Lasting from 1929 to 1939, the Great Depression was the worst economic downturn in the industrialized world. While no group escaped the economic devastation of the Great Depression, few suffered more than African Americans. Said to be “last hired, first fired,” African Americans were the first to see hours and jobs cut, and they experienced the highest unemployment rate during the 1930s. Since they were already relegated to lower-paying professions, African Americans had less of a financial cushion to fall back on when the economy collapsed.
The Great Depression impacted African Americans for decades to come. It spurred the rise of African American activism, which laid the groundwork for the Civil Rights Movement in the 1950s and 1960s. The popularity of President Franklin D. Roosevelt and his New Deal program also saw African Americans switch their political allegiances to become a core part of the Democratic Party’s voting bloc.
African American unemployment rates doubled or tripled those of whites.

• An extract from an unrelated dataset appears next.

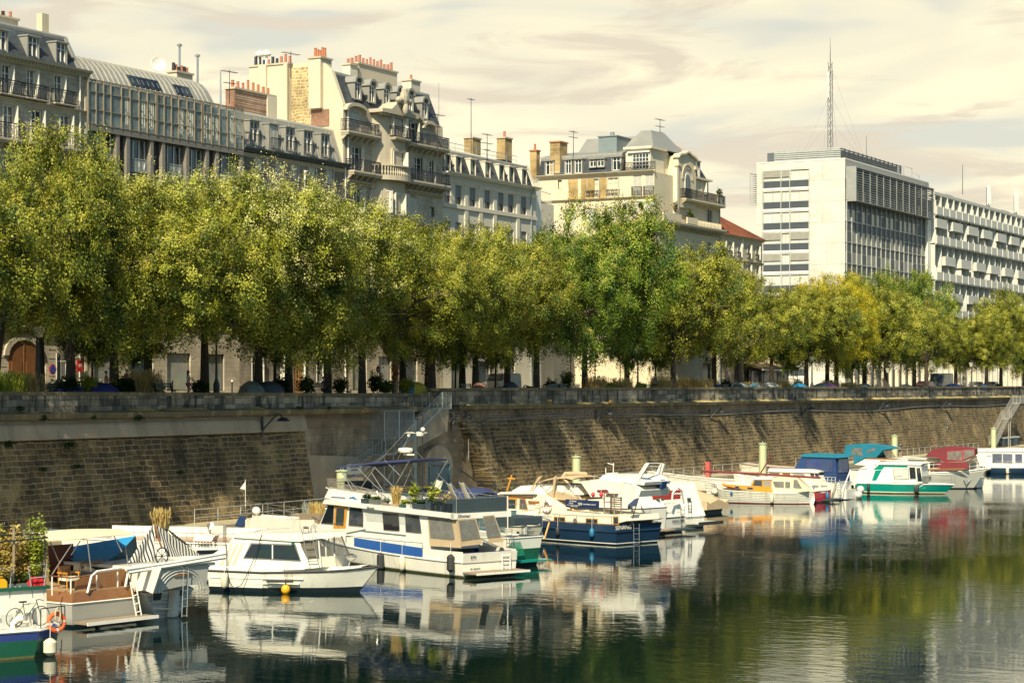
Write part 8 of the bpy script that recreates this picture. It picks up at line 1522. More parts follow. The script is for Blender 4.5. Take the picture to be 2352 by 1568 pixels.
for X in (905, 945, 1100, 1140): b.tubes('trestle_leg', ORW, [[b.p(X, 530, 1.45), b.p(X - 14, 575, 1.45)], [b.p(X, 530, 1.45), b.p(X + 12, 578, 1.45)]], .03)
t = empty('wooden_rack', b.W(b.p(1295, 605, .9)), b.a, 'dark slatted wooden rack on the aft deck of the navy yacht', 'rack'); 
for s_ in (-1, 1): [MB().box(s_ * .42 - .03, s_ * .42 + .03, y - .03, y + .03, 0, 1.3).build('post', WOODG, t) for y in (-.3, .3)]
[MB().box(-.45, .45, -.33, .33, z, z + .03).build('shelf', TEAK, t) for z in (.3, .75, 1.27)]; [MB().box(-.45, .45, -.36, -.33, z, z + .06).build('slat', WOODG, t) for z in (.45, .6, .85, .98, 1.1)]
P0 = [b.p(x, y, 1.95) for x, y in ((600, 582), (797, 605), (955, 613), (1115, 622), (1283, 625))] + [b.pt(1480, 600, -.1)]; b.tubes('guard_rail', STEEL, [P0] + [[p, Vector((p.x, p.y, z_s))] for p in P0], .02); b.tubes('guard_rail', STEEL, [[(9 + .0, sg * 1.9, z_s + .8), (13, sg * 1.2, z_s + 1.2), (15.3, 0, z_s + 1.5)] for sg in (1, -1)], .02)
b.tubes('flag_pole', TEAK, [[b.pt(1452, 730, -.2), b.pt(1540, 450, -.9)]], .03); b.tran('ensign', mat('ensign_blue', (.08, .1, .2), .8), [(1538, 445), (1500, 460), (1440, 512), (1455, 525), (1520, 528)], -.86, -.84, at=-.85)
b.tubes('boarding_ladder', STEEL, [[b.pt(1492, 690, -.5), b.pt(1495, 885, -.5)], [b.pt(1545, 690, -.5), b.pt(1545, 880, -.5)]] + [[b.pt(1492, y, -.5), b.pt(1545, y, -.5)] for y in (735, 785, 835, 880)], .02)
b.tubes('wooden_mast', ORW, [[b.p(300, 385, 0), b.p(345, 235, 0)], [b.p(310, 265, 0), b.p(375, 268, 0)]], .06)
fender(b, 778, 715, 805, 2.2, FBLK, 'black fender on the navy yacht side, left', r=.15); fender(b, 1100, 730, 820, 2.2, FBLU, 'blue fender on the navy yacht side', r=.16)
# ===== K: white yacht with radar arches behind
b = Boat('white yacht with two slanted arch legs and a radar, behind the navy yacht', 1400, 890, 0, 1.9, 78, crop='4'); b.O += b.u * 6; b.t.location = b.O
b.hull([(0, 1.8, 1.6, 1.5, -.2), (5, 2.1, 1.9, 1.6, 0), (11, 1.7, 1.2, 1.9, 0), (15, .15, .05, 2.3, 1.0)], [-.3, .1, .6, 1], [BOOT, WHH, WHH], rub=WHITE)
b.side('cabin', WHH, [(1090, 440), (1000, 310), (930, 300), (1170, 270), (1500, 330), (1560, 380), (1540, 440)], 1.5, -1.5, at=1.5); b.side('upper_deck', WHITE, [(1165, 270), (1210, 228), (1500, 235), (1600, 300), (1590, 330)], 1.3, -1.3, at=1.3); b.win([(1150, 375), (1240, 372), (1258, 395), (1160, 395)], 1.5, m=BERRY)
b.side('cabin', WHITE, [(350, 380), (430, 335), (700, 320), (960, 330), (1000, 420), (400, 420)], 1.2, -1.2, at=1.2)
b.side('radar_arch', WHITE, [(1462, 340), (1600, 125), (1640, 122), (1500, 345)], 1.35, 1.2); b.side('radar_arch', WHITE, [(1660, 310), (1742, 130), (1782, 125), (1722, 320)], -1.2, -1.35); b.tubes('arch_beam', WHITE, [[b.p(1610, 122, 1.3), b.p(1765, 125, -1.3)], [b.p(1598, 150, 1.3), b.p(1752, 155, -1.3)]], .035)
b.side('radar', WHITE, [(1228, 215), (1290, 210), (1290, 240), (1228, 245)], .3, -.3, at=.3); b.tubes('aerial', WHITE, [[b.p(1300, 240, 0), b.p(1302, 118, 0)], [b.p(1250, 122, 0), b.p(1310, 140, 0)], [b.p(1230, 165, .4), b.p(1230, 215, .4)]], .025); b.railing(.6, .1, n=7, dz=.0)
b.side('red_cover', REDC, [(1600, 375), (1660, 310), (1700, 315), (1695, 385)], -.4, .4); b.side('blue_cover', BLUC, [(1705, 300), (1740, 275), (1765, 300), (1750, 360), (1712, 362)], -.9, -.4, at=-.4)
for X in (1110, 1187): fender(b, X, 405, 440, 2.0, CANR, 'small red fender on the white arch yacht, %s' % ('left' if X < 1150 else 'right'), c='4', r=.13)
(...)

Prior to the Great Depression, African Americans worked primarily in unskilled jobs. After the stock market crash of 1929, those entry-level, low-paying jobs either disappeared or were filled by whites in need of employment. According to the Library of Congress, the African-American unemployment rate in 1932 climbed to approximately 50 percent.
As historian Cheryl Lynn Greenberg writes in To Ask for an Equal Chance: African Americans in the Great Depression, black unemployment rates in the South were double or even triple that of the white population. In Atlanta, nearly 70 percent of black workers were jobless in 1934. In cities across the North, approximately 25 percent of white workers were unemployed in 1932, while the jobless rates among African Americans topped 50 percent in Chicago and Pittsburgh and 60 percent in Philadelphia and Detroit.
During the Great Depression, hundreds of thousands of African-American sharecroppers who fell into debt joined the Great Migration from the rural South to the urban North. According to Greenberg, by 1940 1.75 million African Americans had moved from the South to cities in the North and West.